As we all know, the rest is history. Today, the Vanguard 500 Index Fund holds more than a quarter of a trillion dollars, while index mutual funds and exchange-traded funds (ETFs) control nearly $5 trillion in combined assets. While there have been many positive developments that originated with indexing such as funds built around capturing risk factors, unfortunately, there have been some that we view as negative. Some examples that come to mind are leveraged/inverse ETFs as well as ridiculously specialized ETFs in areas like casinos.

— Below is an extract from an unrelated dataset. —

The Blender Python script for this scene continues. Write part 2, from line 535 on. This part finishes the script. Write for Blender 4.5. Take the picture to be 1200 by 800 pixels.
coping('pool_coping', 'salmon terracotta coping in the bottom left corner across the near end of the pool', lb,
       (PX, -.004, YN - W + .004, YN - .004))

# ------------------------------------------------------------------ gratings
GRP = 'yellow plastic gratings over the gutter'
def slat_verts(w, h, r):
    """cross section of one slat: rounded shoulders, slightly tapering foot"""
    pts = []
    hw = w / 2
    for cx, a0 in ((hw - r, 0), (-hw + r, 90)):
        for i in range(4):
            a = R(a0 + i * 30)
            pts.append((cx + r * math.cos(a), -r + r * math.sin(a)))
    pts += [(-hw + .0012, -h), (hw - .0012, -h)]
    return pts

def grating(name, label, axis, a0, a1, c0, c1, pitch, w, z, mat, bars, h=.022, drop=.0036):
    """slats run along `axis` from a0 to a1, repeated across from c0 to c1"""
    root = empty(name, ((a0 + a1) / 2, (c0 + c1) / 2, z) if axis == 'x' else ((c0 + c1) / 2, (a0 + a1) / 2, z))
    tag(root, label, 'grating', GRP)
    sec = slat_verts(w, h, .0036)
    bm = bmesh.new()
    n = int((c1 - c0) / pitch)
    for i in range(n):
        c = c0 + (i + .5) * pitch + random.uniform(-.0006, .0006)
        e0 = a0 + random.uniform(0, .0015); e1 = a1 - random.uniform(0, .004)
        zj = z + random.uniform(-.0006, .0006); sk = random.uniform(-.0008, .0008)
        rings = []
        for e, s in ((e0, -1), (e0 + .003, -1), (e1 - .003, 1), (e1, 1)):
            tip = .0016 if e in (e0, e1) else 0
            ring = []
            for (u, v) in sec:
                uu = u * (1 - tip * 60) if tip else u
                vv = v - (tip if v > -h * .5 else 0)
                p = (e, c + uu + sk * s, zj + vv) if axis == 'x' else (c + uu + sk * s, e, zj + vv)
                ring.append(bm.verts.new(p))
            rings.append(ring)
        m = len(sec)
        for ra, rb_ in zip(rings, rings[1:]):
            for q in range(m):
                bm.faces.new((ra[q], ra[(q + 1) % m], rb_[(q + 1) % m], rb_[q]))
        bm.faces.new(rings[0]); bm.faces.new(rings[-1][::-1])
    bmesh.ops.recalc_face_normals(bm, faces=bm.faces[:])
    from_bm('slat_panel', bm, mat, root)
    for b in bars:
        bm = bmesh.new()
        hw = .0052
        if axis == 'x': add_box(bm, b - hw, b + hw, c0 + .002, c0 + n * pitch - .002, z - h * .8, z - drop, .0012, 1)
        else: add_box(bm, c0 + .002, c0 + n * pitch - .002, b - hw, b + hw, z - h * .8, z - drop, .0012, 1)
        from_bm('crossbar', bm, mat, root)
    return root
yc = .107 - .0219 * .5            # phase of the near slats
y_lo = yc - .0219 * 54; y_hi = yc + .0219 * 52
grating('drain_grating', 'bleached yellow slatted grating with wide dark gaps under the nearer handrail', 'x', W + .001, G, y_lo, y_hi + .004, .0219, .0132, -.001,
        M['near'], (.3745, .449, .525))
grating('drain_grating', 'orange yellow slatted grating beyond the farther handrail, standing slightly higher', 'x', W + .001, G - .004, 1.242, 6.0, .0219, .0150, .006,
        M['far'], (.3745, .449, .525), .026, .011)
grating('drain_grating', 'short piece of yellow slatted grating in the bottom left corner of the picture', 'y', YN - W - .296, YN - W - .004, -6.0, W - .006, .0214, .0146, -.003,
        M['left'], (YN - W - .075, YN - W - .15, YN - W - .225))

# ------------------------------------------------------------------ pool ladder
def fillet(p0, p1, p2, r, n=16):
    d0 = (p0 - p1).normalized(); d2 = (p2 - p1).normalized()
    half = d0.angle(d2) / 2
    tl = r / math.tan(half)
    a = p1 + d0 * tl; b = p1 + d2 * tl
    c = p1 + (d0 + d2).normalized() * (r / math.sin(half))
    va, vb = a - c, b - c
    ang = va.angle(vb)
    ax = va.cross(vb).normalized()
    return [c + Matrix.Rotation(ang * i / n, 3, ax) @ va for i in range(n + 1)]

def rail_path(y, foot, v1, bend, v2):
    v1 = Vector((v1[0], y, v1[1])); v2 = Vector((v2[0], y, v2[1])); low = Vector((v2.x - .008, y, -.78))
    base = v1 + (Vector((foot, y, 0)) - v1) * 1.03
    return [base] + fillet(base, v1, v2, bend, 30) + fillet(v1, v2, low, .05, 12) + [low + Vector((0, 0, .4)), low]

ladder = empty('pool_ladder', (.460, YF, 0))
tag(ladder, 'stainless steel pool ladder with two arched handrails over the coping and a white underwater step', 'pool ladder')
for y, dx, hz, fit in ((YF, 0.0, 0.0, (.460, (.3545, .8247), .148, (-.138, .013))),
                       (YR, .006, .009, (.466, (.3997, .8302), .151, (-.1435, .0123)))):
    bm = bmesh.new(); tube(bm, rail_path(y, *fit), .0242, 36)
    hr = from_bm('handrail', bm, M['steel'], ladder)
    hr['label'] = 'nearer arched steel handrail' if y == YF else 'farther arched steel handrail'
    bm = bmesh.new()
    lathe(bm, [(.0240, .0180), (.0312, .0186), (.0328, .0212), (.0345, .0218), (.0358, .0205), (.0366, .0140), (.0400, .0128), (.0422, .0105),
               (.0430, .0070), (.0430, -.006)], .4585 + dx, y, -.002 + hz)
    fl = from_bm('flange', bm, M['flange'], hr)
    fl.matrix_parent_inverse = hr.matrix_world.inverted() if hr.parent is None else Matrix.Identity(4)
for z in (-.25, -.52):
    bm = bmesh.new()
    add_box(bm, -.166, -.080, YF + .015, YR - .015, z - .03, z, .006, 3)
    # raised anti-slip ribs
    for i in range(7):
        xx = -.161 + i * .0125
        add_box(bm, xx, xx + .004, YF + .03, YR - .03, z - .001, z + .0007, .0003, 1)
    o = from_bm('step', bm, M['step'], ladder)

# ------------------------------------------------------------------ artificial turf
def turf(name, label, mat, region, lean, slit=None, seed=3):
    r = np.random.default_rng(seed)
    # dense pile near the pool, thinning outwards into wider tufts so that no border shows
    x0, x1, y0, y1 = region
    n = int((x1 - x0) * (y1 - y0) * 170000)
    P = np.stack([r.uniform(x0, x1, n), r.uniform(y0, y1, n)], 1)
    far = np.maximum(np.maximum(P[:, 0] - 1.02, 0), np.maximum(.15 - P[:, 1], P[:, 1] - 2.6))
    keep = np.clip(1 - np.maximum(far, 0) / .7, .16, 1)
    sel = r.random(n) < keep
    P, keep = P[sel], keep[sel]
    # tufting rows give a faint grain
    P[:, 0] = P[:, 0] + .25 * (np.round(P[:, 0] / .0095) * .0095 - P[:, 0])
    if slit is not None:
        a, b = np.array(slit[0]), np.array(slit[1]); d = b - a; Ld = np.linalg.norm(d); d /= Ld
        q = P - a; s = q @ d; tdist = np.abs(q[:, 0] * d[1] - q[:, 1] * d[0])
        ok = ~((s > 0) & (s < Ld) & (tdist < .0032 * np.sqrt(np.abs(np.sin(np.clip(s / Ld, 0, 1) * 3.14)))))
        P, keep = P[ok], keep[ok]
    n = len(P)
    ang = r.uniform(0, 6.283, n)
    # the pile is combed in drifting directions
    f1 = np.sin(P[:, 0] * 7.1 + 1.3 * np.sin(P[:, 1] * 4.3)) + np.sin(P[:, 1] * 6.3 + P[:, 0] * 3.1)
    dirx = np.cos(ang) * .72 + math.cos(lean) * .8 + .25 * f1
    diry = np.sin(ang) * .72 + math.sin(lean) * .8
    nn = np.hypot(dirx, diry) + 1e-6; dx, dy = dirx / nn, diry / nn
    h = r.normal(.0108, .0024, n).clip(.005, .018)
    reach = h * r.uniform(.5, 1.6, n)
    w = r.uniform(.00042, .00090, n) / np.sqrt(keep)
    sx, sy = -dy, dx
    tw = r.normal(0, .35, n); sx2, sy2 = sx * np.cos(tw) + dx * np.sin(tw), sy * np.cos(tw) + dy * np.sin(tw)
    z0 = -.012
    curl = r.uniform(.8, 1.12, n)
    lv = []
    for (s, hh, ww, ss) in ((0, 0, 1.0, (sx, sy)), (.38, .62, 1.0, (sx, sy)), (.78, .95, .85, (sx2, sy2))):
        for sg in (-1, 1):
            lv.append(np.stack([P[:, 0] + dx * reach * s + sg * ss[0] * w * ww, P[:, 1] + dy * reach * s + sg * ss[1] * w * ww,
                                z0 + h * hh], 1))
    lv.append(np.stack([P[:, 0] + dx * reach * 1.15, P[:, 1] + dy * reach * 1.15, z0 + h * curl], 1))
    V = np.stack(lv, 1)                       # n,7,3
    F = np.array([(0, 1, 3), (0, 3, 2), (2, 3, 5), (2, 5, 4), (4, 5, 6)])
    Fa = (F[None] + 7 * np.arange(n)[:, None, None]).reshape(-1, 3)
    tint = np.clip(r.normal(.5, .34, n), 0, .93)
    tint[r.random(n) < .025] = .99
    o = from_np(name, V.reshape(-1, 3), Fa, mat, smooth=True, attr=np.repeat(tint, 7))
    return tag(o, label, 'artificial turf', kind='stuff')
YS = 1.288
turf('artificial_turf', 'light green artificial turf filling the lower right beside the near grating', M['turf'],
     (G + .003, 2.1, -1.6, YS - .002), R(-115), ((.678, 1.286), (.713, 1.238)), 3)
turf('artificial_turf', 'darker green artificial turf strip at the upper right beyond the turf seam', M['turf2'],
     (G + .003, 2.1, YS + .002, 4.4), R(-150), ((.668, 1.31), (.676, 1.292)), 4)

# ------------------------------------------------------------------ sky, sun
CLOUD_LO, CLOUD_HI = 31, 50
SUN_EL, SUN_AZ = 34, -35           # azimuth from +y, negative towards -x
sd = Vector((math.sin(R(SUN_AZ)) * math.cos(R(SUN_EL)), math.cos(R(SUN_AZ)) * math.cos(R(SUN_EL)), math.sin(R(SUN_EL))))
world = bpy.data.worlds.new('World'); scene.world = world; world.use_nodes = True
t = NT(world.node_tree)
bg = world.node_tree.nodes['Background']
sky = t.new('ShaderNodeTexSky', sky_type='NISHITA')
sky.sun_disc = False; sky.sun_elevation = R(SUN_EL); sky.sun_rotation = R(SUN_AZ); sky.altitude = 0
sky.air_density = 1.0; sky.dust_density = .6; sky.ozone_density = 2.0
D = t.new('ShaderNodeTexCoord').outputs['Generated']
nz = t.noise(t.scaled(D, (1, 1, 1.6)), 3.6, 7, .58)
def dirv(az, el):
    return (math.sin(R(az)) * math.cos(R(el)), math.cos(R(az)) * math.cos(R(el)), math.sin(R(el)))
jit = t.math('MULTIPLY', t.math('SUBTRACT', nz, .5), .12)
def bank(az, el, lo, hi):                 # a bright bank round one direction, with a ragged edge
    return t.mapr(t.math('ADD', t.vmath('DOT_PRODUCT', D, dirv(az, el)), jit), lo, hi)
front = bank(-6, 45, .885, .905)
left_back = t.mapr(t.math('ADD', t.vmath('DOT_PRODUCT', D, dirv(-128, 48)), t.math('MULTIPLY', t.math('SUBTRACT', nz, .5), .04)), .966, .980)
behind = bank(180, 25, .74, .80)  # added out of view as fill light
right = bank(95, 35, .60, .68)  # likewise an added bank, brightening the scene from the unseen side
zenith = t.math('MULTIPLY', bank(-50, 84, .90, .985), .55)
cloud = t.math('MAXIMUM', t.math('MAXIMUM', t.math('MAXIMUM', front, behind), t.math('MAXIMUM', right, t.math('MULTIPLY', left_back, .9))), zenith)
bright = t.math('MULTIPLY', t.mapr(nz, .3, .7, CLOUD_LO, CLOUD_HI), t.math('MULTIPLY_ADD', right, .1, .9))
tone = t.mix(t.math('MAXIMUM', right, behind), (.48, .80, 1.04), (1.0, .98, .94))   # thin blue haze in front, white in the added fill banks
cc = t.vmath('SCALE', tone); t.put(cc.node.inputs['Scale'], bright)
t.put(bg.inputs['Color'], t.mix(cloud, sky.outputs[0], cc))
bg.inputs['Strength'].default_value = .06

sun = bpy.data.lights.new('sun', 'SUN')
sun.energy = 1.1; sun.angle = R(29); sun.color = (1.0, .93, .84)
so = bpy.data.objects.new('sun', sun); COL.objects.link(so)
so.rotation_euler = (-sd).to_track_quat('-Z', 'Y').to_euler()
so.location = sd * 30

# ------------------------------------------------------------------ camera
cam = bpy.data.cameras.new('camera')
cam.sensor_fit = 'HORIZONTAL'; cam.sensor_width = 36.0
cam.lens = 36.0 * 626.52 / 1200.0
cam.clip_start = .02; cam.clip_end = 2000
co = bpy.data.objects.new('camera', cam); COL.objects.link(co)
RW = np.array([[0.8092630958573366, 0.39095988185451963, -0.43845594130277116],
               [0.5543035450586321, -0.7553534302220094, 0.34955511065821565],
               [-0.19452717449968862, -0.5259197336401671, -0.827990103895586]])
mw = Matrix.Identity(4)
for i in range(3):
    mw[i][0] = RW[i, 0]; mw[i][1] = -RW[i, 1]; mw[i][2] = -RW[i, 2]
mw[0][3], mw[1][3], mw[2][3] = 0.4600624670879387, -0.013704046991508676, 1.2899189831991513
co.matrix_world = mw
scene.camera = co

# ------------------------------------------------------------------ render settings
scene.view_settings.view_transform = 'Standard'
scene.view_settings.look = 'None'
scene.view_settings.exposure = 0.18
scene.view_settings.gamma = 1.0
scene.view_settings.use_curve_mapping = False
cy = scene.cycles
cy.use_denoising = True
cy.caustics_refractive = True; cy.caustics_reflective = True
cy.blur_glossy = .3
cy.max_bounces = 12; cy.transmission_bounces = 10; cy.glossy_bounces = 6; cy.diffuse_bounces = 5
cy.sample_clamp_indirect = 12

Part of the academic inspiration for index funds came from the late Paul Samuelson of MIT who wrote an article in 1974 called “Challenge to Judgment” which argued that investors looking for superior stock pickers were engaged in a fool’s errand. Samuelson quipped, “A respect for evidence compels me to incline toward the hypothesis that most portfolio managers should go out of business—take up plumbing, teach Greek, or help produce the annual GNP by serving as corporate executives.” In the 42 years since Samuelson wrote that statement, many portfolio managers have indeed thrown in the towel. For their part, investors have wisely chosen to put more of their dollars into passive funds, especially in the last few years. At Clarity, we see every reason for this beneficial trend to continue.